Negotiated over five days in Geneva and adopted on April 24, the guidance targets all sectors. It emphasizes risk assessment, preventive measures, and meaningful worker participation to build climate-resilience in workplaces worldwide.
New ILO Guidance to Strengthen Workplace Safety Amid Extreme Weather
The International Labour Organization’s OSH experts agreed on a comprehensive framework aimed at addressing weather-related hazards across national and workplace levels. The document calls for gender-responsive, thoroughly documented risk assessments and for organizations to tailor preventive and control measures to evolving weather patterns.
It underscores the necessity of robust emergency preparedness, response, and recovery plans, with a focus on practical implementation rather than mere policy. Joaquim Pintado Nunes, ILO OSHE Branch Chief, highlighted the urgency of turning guidance into real protections for workers.
What the Guidance Covers
- Risk assessments that are gender-responsive and documented at both workplace and national levels to identify vulnerabilities related to extreme weather.
- Tailored preventive and control measures designed to address current and shifting weather patterns, including heat, cold, storms, and related hazards.
- Emergency preparedness, response and recovery plans that are regularly reviewed and updated, ensuring readiness during extreme events.
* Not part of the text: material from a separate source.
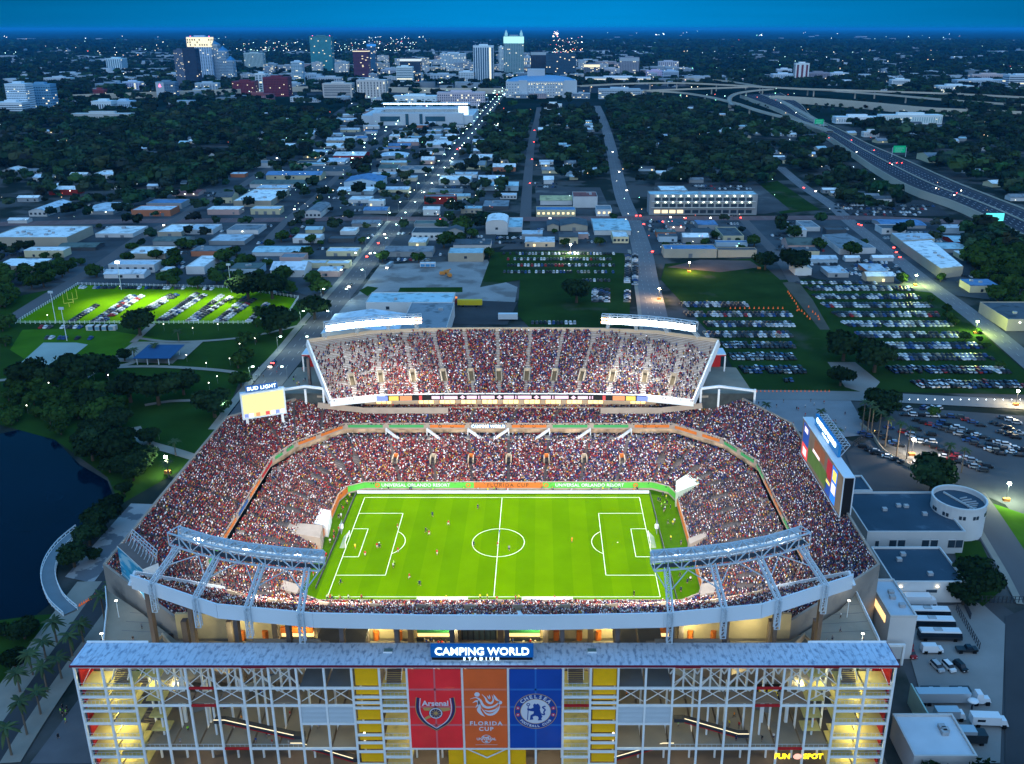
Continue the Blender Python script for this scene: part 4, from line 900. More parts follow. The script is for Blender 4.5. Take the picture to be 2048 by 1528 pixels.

- Worker participation and ongoing consultation with workers and their representatives in all occupational safety and health matters tied to weather risks.
The guidance advocates a participatory approach, recognizing that frontline workers often face the greatest exposure and have crucial insights into practical controls. It also calls for sustained monitoring and accountability at both enterprise and national levels to ensure effective action against climate-related risks.
Key Provisions for Employers, Governments and Workers
Across sectors, the framework seeks to align policy, practice and protection. It emphasizes that employers, governments and workers share responsibility for creating safer workplaces, with gender considerations embedded in every stage—from risk assessment to emergency planning.
The guidance also reinforces the right of workers to be informed and involved. OSH is presented as a collaborative, ongoing process.
Concrete Steps to Implement
- Instituting mandatory, documentation-driven risk assessments that capture local climate realities and gender-specific vulnerabilities.
- Developing and deploying preventive controls such as scheduling adjustments, cooling strategies, heat mitigation, and protective equipment tailored to conditions.
- Establishing and rehearsing emergency preparedness and recovery plans that are accessible, tested, and continuously enhanced.
- Creating formal channels for worker consultation and meaningful participation in OSH decisions related to extreme weather.
Why This Guidance Matters Now
Evidence cited in the guidance is compelling. A 2024 ILO report estimates that more than 2.4 billion workers are exposed to excessive heat, leading to countless injuries, nearly 19,000 deaths, and about 2.09 million disability-adjusted life years lost.
The framework also aligns with the World Meteorological Organization’s data showing 11,778 weather-related disasters between 1970 and 2021, causing over two million deaths and global losses of around $4.3 trillion. These figures underscore the urgency of translating policy into practice to reduce harm and protect livelihoods as the climate heats up and weather becomes more volatile.
What to Expect Next
The ILO will present the guidance’s conclusions to its Governing Body for approval in November 2026.
Until then, member states, employers and workers can use the framework to start integrating gender-responsive risk assessments and strengthen emergency plans.
They can also ensure robust worker participation in safety decisions.
This development reflects a broader shift toward climate-smart governance in the world of work.
As extreme weather becomes a norm rather than an exception, the cooperation of governments, employers and workers will determine how safely and equitably societies can continue to function under changing environmental conditions.